Probleme offen ansprechen, aber nicht in der Öffentlichkeit
Wenn das Kind in den Brunnen gefallen und die Stimmung entsprechend grabeskalt ist, sollten Sie die Probleme nicht in sich hineinfressen. Sie sollten die Schwierigkeiten auch nicht im großen Kollegium, sondern – solange das möglich ist – von Auge zu Auge klären. Was nicht stimmt, muss offen und ohne Zeitverzug angesprochen werden. „Offen“ ist in diesem Zusammenhang wirklich wörtlich zu nehmen und nicht mit „Öffentlichkeit“ zu verwechseln. Erwachsene Menschen sollten imstande sein, die Gründe herauszufiltern und zu vernünftigen Kompromissen zu kommen. Dazu gehört immer auch eine gute Portion Eigeninitiative und Kritikfähigkeit. Grundlage jeder Aussprache ist es, die Fehler nicht nur beim Gegenüber zu suchen. Man sollte sich fragen, ob die eigenen Außendarstellung im Job damit übereinstimmt, wie man von anderen Menschen gesehen wird. Wie kann man selbst aktiv dazu beitragen, die Situation zu entschärfen? Bemerkt der Kollege anschließend, dass man selbst wirklich etwas Nachhaltiges in die Waagschale werfen möchte, um zu einem besseren Arbeitsverhältnis zu kommen, ist die Debatte positiv ergebnisoffen. Was dann geschieht – man wird sehen.

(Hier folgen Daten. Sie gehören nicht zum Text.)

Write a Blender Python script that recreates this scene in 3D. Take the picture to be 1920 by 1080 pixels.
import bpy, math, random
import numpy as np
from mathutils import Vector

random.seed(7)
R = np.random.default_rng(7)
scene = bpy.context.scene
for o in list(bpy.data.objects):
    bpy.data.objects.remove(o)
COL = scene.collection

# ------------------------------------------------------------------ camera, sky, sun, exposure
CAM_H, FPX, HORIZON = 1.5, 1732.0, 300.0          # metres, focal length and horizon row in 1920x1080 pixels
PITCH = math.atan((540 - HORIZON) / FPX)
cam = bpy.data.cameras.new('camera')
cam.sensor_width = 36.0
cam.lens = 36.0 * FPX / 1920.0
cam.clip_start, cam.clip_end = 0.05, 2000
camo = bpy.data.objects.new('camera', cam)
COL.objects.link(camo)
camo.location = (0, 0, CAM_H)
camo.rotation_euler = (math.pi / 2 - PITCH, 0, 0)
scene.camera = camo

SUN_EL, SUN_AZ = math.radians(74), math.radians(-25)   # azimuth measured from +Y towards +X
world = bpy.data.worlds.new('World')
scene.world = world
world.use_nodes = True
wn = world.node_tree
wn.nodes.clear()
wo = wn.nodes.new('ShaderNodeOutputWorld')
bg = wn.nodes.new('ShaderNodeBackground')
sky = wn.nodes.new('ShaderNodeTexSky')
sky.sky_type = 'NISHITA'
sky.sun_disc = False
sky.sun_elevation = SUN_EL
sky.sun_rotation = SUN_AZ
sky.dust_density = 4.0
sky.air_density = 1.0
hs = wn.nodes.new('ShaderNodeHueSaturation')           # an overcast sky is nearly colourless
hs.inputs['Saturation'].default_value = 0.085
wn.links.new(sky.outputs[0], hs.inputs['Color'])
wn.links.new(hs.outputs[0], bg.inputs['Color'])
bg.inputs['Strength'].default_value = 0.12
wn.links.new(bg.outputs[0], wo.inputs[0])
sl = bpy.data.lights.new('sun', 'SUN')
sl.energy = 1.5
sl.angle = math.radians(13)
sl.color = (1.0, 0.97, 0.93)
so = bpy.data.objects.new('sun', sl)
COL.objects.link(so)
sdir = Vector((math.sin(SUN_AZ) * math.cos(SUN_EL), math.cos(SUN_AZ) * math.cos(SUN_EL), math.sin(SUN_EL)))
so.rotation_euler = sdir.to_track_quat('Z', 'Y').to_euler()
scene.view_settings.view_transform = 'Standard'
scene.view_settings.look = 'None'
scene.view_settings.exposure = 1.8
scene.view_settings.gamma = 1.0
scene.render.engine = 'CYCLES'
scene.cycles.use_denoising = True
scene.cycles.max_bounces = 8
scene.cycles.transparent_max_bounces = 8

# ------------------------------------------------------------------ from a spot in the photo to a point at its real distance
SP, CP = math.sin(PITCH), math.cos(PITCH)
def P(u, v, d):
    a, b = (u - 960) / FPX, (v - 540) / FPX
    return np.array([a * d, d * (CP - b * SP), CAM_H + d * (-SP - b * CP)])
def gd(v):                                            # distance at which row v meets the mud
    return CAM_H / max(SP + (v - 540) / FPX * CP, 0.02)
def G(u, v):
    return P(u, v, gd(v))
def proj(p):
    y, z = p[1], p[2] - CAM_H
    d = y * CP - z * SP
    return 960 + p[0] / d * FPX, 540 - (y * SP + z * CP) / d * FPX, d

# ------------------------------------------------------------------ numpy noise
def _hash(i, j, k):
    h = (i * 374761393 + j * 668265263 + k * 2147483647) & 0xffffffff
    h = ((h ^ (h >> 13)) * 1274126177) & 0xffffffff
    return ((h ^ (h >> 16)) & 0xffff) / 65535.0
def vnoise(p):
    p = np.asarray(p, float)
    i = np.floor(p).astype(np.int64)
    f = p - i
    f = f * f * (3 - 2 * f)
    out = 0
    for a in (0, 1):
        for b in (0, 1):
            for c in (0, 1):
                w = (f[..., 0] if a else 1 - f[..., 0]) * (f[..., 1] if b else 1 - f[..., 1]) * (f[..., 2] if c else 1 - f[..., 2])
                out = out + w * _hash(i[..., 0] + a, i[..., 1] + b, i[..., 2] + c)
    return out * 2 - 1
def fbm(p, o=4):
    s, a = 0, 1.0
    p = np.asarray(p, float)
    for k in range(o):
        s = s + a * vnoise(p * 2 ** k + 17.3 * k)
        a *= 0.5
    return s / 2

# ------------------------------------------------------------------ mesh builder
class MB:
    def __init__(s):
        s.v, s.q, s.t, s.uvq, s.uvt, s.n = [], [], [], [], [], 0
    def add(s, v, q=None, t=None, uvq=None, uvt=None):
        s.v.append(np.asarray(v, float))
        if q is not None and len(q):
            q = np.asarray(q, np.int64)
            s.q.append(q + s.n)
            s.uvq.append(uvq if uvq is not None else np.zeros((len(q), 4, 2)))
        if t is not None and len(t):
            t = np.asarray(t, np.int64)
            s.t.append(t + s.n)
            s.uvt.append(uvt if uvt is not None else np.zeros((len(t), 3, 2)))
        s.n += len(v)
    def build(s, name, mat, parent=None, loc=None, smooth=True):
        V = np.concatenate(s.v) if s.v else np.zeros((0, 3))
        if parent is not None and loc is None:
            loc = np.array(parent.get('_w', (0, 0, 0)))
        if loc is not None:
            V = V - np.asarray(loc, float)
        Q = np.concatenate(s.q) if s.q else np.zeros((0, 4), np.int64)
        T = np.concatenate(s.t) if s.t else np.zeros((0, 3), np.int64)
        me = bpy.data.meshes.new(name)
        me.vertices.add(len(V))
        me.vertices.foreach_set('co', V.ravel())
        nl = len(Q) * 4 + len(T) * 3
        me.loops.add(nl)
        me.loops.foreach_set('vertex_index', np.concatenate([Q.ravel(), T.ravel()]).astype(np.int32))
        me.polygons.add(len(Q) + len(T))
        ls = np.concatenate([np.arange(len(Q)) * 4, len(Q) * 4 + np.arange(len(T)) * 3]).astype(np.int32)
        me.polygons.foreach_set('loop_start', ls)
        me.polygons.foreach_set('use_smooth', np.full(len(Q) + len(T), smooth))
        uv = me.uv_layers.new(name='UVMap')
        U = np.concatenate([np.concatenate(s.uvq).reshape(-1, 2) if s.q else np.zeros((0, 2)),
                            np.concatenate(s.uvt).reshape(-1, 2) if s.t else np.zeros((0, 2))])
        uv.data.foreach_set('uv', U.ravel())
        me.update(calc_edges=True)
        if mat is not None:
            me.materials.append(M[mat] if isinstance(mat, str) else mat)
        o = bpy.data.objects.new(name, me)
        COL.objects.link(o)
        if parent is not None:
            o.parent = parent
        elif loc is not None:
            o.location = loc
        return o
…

Es passt oder es passt eben nicht
Selbst dann, wenn am Ende unter dem Strich steht, dass es wirklich nicht passt, sollte eine faktenorientierte Lösung angestrebt werden. Wenn die Streitparteien sich auf Augenhöhe miteinander unterhalten haben, dann können Sie möglicherweise auch gemeinsam zum Vorgesetzten gehen und ohne jeglichen persönlichen Angriff um eine Lösung bitten. Möglicherweise können im Unternehmen andere Teams gebildet werden. Vielleicht lassen sich Aufgaben anders verteilen. Und oft haben auch schon teambildende Motivationsmaßnahmen dafür gesorgt, dass aus einst für einander verständnislosen Kollegen gute Freunde wurden: Weil sie plötzlich Verständnis für die Situation und die Denkweise des anderen bekommen haben.